Besondere Genussmomente im Herbst

Lebensmittelproduzenten und Gastronomen stecken in einem Teufelskreis. Die Kosten steigen teilweise exorbitant, dazu kommen gestörte Lieferketten und ein dramatischer Personalmangel. Natürlich müssen diese Kosten an die Endkunden durchgereicht werden. Das können sich viele Menschen schlicht nicht leisten. Sie gehen seltener oder gar nicht mehr auswärts essen, sie achten beim Einkauf noch stärker auf Sonderangebote und billige Lebensmittel – vor allem getrieben von der Angst vor dem ganz großen Energiepreisschock, der den meisten ja noch bevorsteht.

Auch mir persönlich vergeht schlicht der Appetit, wenn der „Flat white“ am Kaffeestand auf dem Markt jetzt 3,80 statt früher 2,60 kostet und das kleine Schawarma am Imbiss um die Ecke 4,50 statt 3,20. Und da ich nicht der Einzige bin, dem es so geht, haben die Anbieter ein Problem, das so gut wie unlösbar erscheint.

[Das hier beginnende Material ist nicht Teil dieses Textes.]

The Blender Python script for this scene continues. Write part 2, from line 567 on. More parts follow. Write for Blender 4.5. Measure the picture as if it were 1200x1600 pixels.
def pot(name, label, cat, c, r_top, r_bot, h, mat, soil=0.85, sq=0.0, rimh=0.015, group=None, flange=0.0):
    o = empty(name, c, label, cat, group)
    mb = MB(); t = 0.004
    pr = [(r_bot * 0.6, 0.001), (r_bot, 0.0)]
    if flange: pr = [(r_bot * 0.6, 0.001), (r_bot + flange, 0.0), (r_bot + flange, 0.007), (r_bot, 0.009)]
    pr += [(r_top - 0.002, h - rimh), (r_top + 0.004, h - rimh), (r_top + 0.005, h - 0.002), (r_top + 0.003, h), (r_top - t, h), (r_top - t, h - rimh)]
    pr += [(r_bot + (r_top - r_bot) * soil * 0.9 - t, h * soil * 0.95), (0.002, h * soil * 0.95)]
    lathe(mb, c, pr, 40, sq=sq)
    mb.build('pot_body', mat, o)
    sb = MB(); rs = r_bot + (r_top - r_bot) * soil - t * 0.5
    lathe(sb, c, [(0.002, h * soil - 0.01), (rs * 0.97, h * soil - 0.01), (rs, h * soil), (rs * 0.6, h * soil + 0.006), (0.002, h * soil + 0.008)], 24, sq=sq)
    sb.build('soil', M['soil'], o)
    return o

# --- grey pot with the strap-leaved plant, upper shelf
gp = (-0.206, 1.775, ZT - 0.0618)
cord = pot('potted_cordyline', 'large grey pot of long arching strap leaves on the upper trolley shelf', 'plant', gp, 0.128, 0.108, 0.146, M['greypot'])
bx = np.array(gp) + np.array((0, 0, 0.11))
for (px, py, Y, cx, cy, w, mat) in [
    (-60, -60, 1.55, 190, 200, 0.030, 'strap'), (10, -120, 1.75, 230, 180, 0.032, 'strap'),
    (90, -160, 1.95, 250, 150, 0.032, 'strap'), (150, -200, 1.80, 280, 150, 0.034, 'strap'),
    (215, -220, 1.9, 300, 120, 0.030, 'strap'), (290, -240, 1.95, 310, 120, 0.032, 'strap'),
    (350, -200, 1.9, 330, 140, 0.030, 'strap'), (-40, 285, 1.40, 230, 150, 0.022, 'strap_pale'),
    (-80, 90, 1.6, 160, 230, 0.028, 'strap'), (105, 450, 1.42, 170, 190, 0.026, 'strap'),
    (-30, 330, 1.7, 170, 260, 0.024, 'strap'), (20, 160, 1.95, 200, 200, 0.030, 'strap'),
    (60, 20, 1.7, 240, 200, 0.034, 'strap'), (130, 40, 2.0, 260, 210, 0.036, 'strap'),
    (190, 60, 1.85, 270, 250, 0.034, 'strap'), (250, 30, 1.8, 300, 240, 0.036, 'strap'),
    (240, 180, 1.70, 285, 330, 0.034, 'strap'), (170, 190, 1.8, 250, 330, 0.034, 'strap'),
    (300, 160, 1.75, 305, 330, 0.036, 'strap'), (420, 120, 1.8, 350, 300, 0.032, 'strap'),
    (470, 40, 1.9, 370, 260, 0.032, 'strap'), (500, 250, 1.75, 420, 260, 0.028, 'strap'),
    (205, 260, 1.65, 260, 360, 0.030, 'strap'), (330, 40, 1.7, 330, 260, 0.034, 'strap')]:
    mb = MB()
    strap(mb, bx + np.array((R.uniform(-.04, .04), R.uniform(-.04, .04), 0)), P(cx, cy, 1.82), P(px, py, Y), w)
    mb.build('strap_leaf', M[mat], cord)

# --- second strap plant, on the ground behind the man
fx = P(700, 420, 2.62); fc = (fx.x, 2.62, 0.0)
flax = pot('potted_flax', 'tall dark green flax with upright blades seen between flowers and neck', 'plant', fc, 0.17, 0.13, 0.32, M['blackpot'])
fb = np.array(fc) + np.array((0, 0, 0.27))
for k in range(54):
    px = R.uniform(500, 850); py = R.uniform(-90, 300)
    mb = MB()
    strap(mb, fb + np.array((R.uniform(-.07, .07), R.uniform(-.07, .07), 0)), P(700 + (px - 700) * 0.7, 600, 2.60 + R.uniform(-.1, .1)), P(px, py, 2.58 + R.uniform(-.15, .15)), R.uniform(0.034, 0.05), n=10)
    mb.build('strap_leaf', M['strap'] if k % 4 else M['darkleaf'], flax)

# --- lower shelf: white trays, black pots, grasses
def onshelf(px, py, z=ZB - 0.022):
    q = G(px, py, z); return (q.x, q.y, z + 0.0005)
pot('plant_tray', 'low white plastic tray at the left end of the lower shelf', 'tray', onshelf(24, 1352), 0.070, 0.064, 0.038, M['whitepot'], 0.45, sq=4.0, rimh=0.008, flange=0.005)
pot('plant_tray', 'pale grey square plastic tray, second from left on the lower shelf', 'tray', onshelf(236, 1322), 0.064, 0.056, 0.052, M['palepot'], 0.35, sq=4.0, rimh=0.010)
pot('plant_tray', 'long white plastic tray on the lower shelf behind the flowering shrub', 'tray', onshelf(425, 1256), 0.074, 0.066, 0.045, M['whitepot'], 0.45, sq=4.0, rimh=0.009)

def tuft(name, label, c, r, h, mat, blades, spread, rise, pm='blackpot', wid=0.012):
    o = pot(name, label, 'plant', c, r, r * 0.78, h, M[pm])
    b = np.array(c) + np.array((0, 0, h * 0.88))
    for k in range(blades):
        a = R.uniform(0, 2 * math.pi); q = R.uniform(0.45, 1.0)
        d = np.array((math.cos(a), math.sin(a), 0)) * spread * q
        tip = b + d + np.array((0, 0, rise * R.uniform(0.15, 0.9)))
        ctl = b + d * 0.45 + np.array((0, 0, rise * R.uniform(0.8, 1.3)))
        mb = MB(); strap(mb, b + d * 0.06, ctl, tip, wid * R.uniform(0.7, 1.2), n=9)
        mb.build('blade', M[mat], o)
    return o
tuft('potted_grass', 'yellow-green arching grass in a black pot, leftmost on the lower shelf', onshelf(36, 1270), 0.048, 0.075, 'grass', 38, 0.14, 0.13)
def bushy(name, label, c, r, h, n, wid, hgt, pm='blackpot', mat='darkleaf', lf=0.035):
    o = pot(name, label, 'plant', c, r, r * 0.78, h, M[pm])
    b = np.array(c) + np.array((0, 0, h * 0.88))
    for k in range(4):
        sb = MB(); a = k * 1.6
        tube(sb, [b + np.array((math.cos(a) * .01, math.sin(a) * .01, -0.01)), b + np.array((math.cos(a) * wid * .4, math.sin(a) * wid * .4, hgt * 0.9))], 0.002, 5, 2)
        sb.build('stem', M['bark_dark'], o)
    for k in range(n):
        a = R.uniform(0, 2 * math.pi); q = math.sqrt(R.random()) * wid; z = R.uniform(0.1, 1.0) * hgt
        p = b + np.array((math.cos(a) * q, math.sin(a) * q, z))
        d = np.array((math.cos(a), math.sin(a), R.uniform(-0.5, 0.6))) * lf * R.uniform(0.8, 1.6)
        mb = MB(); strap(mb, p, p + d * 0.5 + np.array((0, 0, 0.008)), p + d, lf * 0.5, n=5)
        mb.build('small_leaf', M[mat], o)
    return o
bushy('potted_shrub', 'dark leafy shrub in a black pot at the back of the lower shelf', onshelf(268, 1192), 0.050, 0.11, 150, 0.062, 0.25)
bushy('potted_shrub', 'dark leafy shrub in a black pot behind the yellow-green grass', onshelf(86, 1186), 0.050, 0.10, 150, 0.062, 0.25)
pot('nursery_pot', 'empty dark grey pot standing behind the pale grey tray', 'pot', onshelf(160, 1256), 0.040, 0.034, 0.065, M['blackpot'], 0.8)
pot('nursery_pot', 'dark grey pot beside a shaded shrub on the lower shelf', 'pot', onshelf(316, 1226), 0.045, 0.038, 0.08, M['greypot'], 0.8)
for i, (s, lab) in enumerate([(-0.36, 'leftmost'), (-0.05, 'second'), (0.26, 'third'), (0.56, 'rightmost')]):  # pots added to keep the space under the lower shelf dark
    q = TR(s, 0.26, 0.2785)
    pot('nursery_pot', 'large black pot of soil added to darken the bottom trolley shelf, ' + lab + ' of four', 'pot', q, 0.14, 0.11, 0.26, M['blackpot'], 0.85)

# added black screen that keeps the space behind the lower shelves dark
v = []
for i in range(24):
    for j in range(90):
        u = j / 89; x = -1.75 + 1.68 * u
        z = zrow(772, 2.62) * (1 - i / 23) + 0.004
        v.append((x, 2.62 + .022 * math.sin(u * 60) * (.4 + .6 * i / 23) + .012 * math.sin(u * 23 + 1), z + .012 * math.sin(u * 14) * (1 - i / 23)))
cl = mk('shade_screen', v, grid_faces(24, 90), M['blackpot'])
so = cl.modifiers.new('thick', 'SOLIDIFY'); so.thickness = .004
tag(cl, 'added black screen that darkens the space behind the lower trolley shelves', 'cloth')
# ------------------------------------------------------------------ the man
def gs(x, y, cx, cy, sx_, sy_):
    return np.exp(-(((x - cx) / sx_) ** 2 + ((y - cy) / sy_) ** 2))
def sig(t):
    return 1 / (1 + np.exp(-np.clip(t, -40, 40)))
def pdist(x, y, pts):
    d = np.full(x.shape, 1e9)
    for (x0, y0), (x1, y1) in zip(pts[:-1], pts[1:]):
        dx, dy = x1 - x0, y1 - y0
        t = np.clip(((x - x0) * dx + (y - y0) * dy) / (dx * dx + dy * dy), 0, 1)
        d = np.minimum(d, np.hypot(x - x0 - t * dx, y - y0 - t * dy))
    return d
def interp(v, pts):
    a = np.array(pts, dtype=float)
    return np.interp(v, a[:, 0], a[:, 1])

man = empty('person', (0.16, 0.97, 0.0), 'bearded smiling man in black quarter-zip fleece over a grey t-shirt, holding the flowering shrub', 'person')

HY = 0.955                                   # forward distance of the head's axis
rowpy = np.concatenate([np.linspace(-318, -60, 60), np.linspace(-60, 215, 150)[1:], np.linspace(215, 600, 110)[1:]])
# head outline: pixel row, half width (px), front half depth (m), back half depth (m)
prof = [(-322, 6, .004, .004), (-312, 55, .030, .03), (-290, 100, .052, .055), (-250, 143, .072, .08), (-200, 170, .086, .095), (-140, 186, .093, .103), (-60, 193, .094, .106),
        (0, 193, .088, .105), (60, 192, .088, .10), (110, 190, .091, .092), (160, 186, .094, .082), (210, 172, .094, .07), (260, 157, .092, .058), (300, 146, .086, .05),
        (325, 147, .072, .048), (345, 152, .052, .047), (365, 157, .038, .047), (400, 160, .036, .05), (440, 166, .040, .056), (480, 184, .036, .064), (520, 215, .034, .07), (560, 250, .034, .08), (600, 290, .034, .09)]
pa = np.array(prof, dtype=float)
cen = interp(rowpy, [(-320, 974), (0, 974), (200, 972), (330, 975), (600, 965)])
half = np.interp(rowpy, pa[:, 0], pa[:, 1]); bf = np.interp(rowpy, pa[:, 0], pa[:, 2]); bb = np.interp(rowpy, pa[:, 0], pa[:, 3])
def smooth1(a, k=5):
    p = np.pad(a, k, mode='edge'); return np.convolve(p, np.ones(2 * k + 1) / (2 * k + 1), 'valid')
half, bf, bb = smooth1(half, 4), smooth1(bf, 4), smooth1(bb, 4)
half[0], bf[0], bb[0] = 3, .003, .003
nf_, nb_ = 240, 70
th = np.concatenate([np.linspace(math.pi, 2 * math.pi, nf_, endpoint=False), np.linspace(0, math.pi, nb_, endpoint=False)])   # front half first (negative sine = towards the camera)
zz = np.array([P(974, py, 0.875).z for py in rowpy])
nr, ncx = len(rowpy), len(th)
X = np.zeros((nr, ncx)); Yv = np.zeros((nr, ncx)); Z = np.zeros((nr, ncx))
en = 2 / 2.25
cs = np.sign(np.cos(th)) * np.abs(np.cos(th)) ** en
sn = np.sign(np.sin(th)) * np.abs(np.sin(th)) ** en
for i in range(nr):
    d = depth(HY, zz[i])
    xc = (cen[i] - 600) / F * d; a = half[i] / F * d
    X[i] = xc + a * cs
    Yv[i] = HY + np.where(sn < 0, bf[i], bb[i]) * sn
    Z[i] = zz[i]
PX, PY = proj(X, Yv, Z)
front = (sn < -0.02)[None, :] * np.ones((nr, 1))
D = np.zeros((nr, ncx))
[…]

Das heißt eben nicht, dass man gerade jetzt auf Genuss verzichten sollte. Zwar gibt es in Ländern wie Deutschland dank globalisierter Warenströme und hochtechnisierter Landwirtschaft inzwischen so ziemlich alles zu jeder Jahreszeit, aber bestimmte saisonale Gewohnheiten sollte man ruhig pflegen. Der bevorstehende Herbst steht u.a. für Pilze, Muscheln, Wildgerichte, Kürbisse aller Art, Nüsse, frische Kartoffeln, Schmorgurken, heimische Birnen und Äpfel  u.v.a.m. Und mit all diesen Schätzen kann man ganz tolle Sachen machen. Denn es bleibt dabei: Genuss ist Notwehr, gerade jetzt.